Kim drops into another speedy section

The author, making the turn
(photo by Jason Snook)

Jason, making a mess while coming in for a landing

Randy on the same jump

Kim speeds down another fun section of trail

Jason nears the bottom of the Fuji trail

Before long we hit the road, where we had a decision to make, climb pavement or dirt (Gold Lake Trail), back to Waldo Lake. Everyone decided to take the road, which was fine by me. It didn't take long before I found myself at the back of the pack, as we climbed up the road; every time I looked up from my front tire they seemed to get further and further away. After ~3 1/2 miles and 500' of elevation gain, we made it to the top of the Betty Lake Trail, the last section of singletrack on our ride.


A quick downhill just before the uphill grind

Headed toward Waldo Lake, the trail first heads up a modest/sustained climb past Betty Lake. From there, the descent only lasts a short bit, and the lake comes into view way too soon. Once we hit the lake we made a right and rode about 1/2 mile back to Shadow Bay. Unfortunately the clouds had indeed moved in, squashing our dreams of a post ride swim. As we were getting changed, Emily rolled up in the Subaru, way sooner than we had expected to see her -- Damn, who needs a bike?!

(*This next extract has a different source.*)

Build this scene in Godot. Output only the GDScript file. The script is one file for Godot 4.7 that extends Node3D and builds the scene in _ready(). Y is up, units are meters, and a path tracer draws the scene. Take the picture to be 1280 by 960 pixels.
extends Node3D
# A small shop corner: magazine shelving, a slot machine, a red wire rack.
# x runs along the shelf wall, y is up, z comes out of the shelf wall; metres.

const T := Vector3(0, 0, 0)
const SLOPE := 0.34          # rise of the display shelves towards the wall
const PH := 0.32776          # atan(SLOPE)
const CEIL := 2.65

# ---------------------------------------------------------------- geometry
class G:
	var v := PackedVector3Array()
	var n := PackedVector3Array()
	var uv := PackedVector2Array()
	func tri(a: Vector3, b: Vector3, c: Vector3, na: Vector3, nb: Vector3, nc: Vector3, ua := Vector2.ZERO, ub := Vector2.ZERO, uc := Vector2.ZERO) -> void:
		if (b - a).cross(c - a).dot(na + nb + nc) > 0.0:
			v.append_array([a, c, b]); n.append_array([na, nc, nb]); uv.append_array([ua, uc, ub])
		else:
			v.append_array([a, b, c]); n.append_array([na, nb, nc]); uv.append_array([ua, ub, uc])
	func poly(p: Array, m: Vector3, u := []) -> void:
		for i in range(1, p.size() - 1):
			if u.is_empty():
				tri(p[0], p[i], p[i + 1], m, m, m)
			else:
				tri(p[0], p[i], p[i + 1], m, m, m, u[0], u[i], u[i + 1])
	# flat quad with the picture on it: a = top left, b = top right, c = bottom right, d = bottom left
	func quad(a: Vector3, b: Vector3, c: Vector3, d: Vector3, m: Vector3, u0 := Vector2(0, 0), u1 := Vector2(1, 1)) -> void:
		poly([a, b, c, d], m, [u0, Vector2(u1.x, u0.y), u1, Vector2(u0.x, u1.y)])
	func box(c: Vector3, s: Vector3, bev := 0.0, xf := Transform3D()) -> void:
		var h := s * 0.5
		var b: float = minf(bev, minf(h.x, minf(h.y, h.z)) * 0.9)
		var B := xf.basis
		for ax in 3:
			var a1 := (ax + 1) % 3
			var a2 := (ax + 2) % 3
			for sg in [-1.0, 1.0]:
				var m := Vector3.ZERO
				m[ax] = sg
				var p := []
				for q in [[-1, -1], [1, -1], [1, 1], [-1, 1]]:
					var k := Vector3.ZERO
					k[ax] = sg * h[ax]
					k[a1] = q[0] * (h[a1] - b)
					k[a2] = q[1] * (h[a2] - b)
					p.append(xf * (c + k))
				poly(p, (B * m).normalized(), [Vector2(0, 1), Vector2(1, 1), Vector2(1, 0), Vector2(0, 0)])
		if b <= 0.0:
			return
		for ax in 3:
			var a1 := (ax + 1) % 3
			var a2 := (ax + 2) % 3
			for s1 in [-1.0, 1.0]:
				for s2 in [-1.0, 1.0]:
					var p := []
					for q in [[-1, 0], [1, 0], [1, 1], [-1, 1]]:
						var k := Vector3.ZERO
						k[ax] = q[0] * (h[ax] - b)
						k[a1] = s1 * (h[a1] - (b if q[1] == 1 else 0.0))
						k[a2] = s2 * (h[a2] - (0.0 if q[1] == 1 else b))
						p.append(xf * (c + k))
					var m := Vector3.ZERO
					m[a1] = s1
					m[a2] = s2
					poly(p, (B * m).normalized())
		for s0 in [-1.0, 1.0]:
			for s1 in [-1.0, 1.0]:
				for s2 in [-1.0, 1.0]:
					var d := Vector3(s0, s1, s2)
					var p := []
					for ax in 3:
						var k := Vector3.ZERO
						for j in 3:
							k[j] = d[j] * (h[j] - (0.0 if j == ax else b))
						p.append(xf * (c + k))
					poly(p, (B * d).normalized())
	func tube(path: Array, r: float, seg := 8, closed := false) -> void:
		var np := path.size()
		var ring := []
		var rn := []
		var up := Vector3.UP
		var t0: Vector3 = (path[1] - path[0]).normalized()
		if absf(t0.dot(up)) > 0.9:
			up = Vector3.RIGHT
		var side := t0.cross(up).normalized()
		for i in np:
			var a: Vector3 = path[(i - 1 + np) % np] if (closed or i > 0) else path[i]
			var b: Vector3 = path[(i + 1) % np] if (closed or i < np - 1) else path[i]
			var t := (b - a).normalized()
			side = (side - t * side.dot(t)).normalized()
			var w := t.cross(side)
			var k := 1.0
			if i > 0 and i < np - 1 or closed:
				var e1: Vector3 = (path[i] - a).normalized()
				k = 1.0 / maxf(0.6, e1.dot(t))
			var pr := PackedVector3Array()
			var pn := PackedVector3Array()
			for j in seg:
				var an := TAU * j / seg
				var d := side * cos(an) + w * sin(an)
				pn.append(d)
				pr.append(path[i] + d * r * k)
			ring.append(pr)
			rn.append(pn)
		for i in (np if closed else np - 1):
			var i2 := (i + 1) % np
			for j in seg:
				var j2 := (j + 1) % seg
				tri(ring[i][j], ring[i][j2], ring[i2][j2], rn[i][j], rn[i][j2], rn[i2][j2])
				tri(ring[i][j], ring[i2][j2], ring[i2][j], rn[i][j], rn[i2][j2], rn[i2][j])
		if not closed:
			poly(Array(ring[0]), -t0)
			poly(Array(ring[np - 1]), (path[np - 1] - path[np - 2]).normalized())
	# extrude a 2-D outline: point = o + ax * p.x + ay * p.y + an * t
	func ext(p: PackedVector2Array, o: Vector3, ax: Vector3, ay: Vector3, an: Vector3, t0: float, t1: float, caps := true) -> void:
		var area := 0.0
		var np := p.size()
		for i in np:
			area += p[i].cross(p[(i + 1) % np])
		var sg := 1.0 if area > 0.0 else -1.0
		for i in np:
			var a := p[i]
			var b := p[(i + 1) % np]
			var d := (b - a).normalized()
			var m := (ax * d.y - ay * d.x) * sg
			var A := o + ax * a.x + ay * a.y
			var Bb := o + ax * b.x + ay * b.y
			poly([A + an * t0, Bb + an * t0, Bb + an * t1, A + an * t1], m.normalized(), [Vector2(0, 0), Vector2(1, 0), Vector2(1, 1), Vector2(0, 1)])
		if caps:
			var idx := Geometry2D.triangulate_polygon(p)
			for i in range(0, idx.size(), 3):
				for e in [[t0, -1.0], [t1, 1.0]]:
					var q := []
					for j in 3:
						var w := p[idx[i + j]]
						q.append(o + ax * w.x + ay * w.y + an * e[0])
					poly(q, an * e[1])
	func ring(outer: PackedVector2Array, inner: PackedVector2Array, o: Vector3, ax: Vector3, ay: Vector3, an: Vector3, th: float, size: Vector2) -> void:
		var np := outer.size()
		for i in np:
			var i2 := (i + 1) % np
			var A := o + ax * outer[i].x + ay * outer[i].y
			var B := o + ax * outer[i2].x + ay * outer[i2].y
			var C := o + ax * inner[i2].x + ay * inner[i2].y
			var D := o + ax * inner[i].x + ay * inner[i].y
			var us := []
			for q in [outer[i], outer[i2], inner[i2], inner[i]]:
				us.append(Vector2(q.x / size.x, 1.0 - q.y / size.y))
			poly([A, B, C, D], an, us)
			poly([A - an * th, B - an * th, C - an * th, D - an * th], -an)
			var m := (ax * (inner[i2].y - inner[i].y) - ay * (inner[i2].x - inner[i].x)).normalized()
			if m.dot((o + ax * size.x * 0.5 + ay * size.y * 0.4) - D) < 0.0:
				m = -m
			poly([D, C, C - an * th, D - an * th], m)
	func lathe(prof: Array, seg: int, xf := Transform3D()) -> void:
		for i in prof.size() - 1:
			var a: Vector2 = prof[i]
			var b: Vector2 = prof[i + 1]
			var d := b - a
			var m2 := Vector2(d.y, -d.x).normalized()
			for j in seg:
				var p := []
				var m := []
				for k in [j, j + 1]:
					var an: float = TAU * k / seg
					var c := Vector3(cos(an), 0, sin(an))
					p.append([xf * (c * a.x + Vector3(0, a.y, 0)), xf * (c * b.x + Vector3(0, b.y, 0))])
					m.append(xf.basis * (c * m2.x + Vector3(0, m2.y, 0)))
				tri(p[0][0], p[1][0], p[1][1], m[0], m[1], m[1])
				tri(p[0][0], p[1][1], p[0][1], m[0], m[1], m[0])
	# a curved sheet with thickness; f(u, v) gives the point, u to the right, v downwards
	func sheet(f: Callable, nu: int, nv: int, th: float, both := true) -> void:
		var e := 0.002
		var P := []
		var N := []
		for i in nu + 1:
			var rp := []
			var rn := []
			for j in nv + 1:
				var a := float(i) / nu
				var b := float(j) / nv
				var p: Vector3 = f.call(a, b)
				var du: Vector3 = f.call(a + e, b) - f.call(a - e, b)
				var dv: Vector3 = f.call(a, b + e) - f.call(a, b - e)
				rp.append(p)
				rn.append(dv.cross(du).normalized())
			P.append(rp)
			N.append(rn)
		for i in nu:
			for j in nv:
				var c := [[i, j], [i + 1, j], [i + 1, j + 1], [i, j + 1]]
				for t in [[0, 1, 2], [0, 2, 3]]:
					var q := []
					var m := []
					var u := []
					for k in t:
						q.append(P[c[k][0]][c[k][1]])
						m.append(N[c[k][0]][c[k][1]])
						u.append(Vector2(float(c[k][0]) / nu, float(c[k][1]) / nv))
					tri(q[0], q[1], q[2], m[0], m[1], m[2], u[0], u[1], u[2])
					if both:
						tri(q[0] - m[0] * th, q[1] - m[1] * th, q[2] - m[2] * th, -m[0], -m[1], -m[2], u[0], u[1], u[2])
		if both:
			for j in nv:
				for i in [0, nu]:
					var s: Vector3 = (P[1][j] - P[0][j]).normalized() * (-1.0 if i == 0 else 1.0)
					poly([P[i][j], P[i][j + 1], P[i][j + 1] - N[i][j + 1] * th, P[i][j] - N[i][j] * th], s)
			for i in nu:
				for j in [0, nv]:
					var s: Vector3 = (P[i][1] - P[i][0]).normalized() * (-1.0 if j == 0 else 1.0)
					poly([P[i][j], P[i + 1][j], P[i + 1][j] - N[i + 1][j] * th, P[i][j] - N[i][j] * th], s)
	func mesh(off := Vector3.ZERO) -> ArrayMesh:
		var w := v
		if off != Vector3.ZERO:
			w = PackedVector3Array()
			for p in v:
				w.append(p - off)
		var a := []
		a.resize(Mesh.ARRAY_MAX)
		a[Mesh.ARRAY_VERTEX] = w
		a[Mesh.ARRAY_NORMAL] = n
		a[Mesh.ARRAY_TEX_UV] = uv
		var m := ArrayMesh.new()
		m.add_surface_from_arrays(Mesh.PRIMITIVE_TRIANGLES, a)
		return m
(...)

Randy speeds past Betty Lake

Kim too!

Now in our street clothes, we headed to The Brewer's Union, Oakridge's English Pub. The place was packed, but luckily we were able to pull a couple tables together to fit our crew. A burger and beer later, Emily and I headed out, after bidding farewell to our fellow riders.


A well earned reward!

Jason gets ready to enjoy one of the finer things in life

Conclusion:
In one word, fantastic! I really liked this ride, in fact, I liked it more than Maiden Peak, and that's saying a lot. It doesn't have as good of a view from the summit, or the elevation drop, but you're also not on the brakes for a good part of the ride, like you are with Maiden. Furthermore, the technical stuff near the top is sweet, especially for Oregon, where it's a bit of a rarity. This trail is just one more feather in the cap for the Waldo area, where you could spend a week just riding the trails. I'll certainly be back for this one!